これはもともと、人間の集団、昔でいえば部族、氏族、親戚、縁者、その他、大きな地域集団の中で、人間が自分自身の居場所を見つけ、「ほかの人といっしょにいることが幸せだ」と感じられる状態を指した言葉です。自分が、人の輪の中に入って一番幸せだと感じられる状態をプリー、つまり自由といったのです。

第3章 間違いを減らす技術

自由とは何かとは、難しい問いですが、語源をたどると、不思議な両義性を感じます。縁者等の中で、あたかも束縛がありそうではありますが、その中で、コミュニティと一体化しているからこそ、自由なのであるという、不思議な語感です。個が押し殺されるわけではなくて、コミュニティの中で自分らしく活きている状態を幸せだと感じることが、自由なのだとしたら、なんと含蓄のある言葉でしょうか。

そして、語源だけではなく中西輝政さんは、未来をも見通します。2030年に向けた視点を2007年時点でこのように語っています。これは、大変興味深い内容ですので、ちょっと長めに引用します。

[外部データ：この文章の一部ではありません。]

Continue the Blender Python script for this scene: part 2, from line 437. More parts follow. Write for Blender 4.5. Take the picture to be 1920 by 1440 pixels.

これからは、日本の歴史的な「質的効率」の時代です。「質的効率」という言葉自体、多くの方にまだなじみがないでしょう。企業でいうと、バランスシートを画期的に改善していくとか、自社にしかできない技術の高度化、つまり「差別化」を図るといったことです。 「もっと売れる物を」と躍起になるのではなく、売れる売れないというまえに、ともかく「他社が作っていない物を」と考えを切り換え、その「違い」や「差別化」を大切にする。それが「質的効率」です。
それには、一見、非効率的に見える開発過程が必要ですが、いまだ「量的効率」にとらわれている古い世代の効率論には、そういう大きな視野が欠けているように思います。
ひたすら質的効率を求め、数十年どっしりと腰を据えてやっていけば、そのうち景気が本格的に回復して、また日本は爆発的に発展するはずです。二〇三〇年ころ、次なる「大きな発展期」が来ると私は見ています。
いま時代は確実に「量」から「質」の時代に向かい、日本は世界に先駆けて、まさにその転換期を迎えています。ぜひ、これからのものの見方・考え方に、この視点を一本、大きな柱として据えることです。

第3章 間違いを減らす技術

もしかしたら、「大いな発展期」を捉えるヒントが、たとえばオムロン社の「SINIC理論」にも見られるようにも思えました。2030年を前後して、ちょうど、「最適化社会」から「自立社会」「自然社会」へと向かう中、人類の歴史はもう一度浮上するのかもしれません。「農業社会」に次ぐ発展の世界の中で、私たちはどんな社会や人生を送るのでしょうか。わたしも、できるかぎり「本質的に」考え続けたいと思います。

まとめ

  • ふと立ち止まってしまうときを、大切に!――いろいろな立場や角度から、ものごとを視ることが大切です。
  • 考え始める技術とは!?――自分の考えや仮説を大切にしましょう。主流だと思わずに、検証を続けましょう。
  • 考えを深めるためには!?――パラドックスを愛しましょう。